Family is a big part of what it is to be Greek Australian, and in National Child Protection Week, three Greek Australians are leading the field.

Argiri Alisandratos is the assistant director of placement and support services at the Victorian Department of Human Services (DHS), and he says his Greek heritage prepared him for a career in child protection.

“My family and our culture and my upbringing in a traditional Greek environment has been an enormous benefit to how I connect with families, and ensure families are a source of support when they can be,” he said.

Alisandratos has worked as a practitioner for nearly 20 years, and is now responsible for designing the programs and policies that deal with moving young people away from their families when it’s neccesary.

He said maintaining the child’s culture is very important.

He said National Child Protection Week was important for highlighting the positive child protection stories.

Angela Papoutsoglou is a principal practitioner for the Department of Human Services, in Melbourne’s north-west.
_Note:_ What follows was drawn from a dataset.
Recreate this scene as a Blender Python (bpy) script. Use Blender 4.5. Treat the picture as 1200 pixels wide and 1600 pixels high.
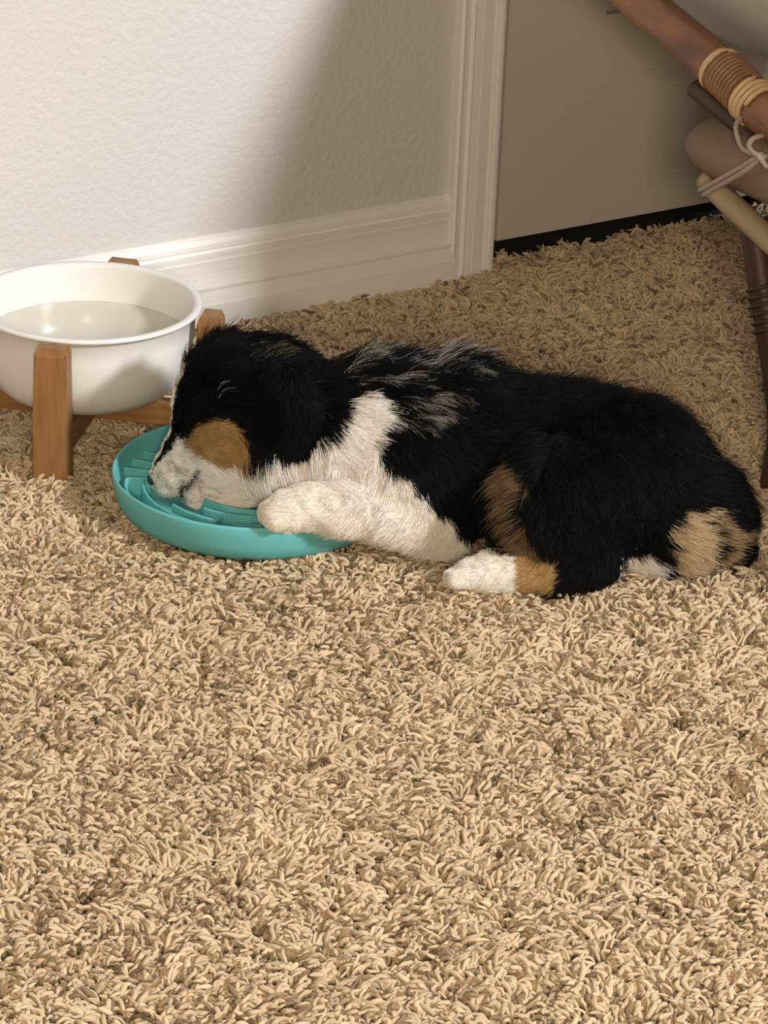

She said the successes come from keeping families together.

“Our paramount concern is the concern of the child, but also working in creative ways in partnership with the family to keep them together,” she said.
She said when children do need to be moved, the first preference is within the extended family network.

“You see it in the Greek community,” she said. “I’ve worked with a number of Greek families where, overall, the sense is, ‘we are a family,’ and when there’s an issue and we become involved, it’s amazing where extended family come from to help.”

Mary Kyrios is the DHS’s principal policy analyst, working to achieve better outcomes for children in the Children’s Court.

“We’re looking at a new model of alternative dispute resolution in the Children’s Court that ensures that children are the main focus,” she said.

She said her Greek Australian heritage has made her open to the way different families function.